GIFTS OF OUR STORIES
When we share our stories, we help them and ourselves. These are just a few of the gifts when we free ourselves to share our life with others, helping them to free themselves from their prisons:
No longer alone. Sometimes we are trapped in our own minds, thinking no one else feels that way or has ever been there before. When we share our story, others see that they are not alone. I know in my recovery, as an active alcoholic, I felt terribly alone, but I learned many others felt the same way. That was comforting.
Understanding. We often do not know how to handle the obstacles that hold us back. When others share their story with us, and we see how they overcame the same obstacle, we learn how to manage that challenge for ourselves as well.
Support. It is very difficult to overcome all the challenges in our life by ourselves. When someone shares themselves with us, we can obtain the support we need to handle what we face in our life.
Authenticity. When we share ourselves with others, humbly and openly, we are authentic and genuine. It helps us to remain true to ourselves, and be a good example for others.
Trust and respect. When we genuinely share who we are with others, and what has happened to us, we develop a deep bond of trust and respect between each other.
Vision. When we are struggling, we often do not have any vision of what it looks like to be on the other side of the problem. We can feel we are in a dark hole with no escape. When someone else shares their journey with us,we can now have a vision of what it looks like to escape, to overcome that hurdle. With my alcoholism, the stories of others created in me a vision of life without the obsession and compulsion to drink.

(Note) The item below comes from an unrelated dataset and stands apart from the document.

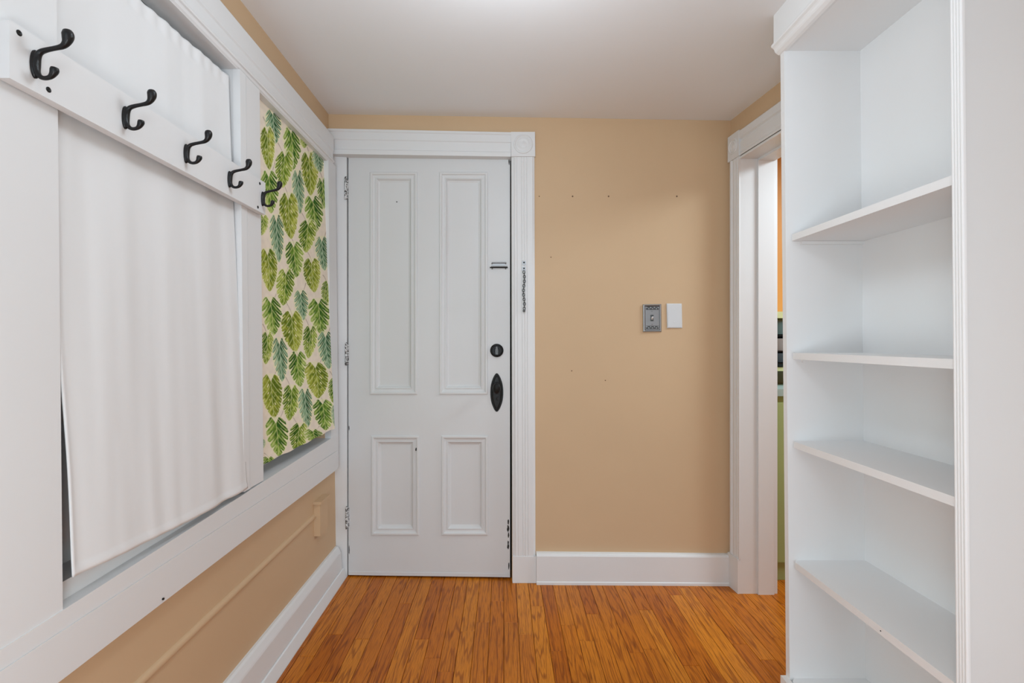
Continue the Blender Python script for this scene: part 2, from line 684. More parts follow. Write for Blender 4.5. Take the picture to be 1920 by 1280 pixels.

Fulfilling. There is nothing more fulfilling then being open, genuine and honest, and helping another to find a solution to a problem that was entrapping them.
CONCLUSION
Our stories have power to heal. In the right moment, with the right person, sharing our story, our journey, where we were, what happened, and how we got to where we are today, has power to heal, lift, support and motivate. When you have that opportunity, seize it.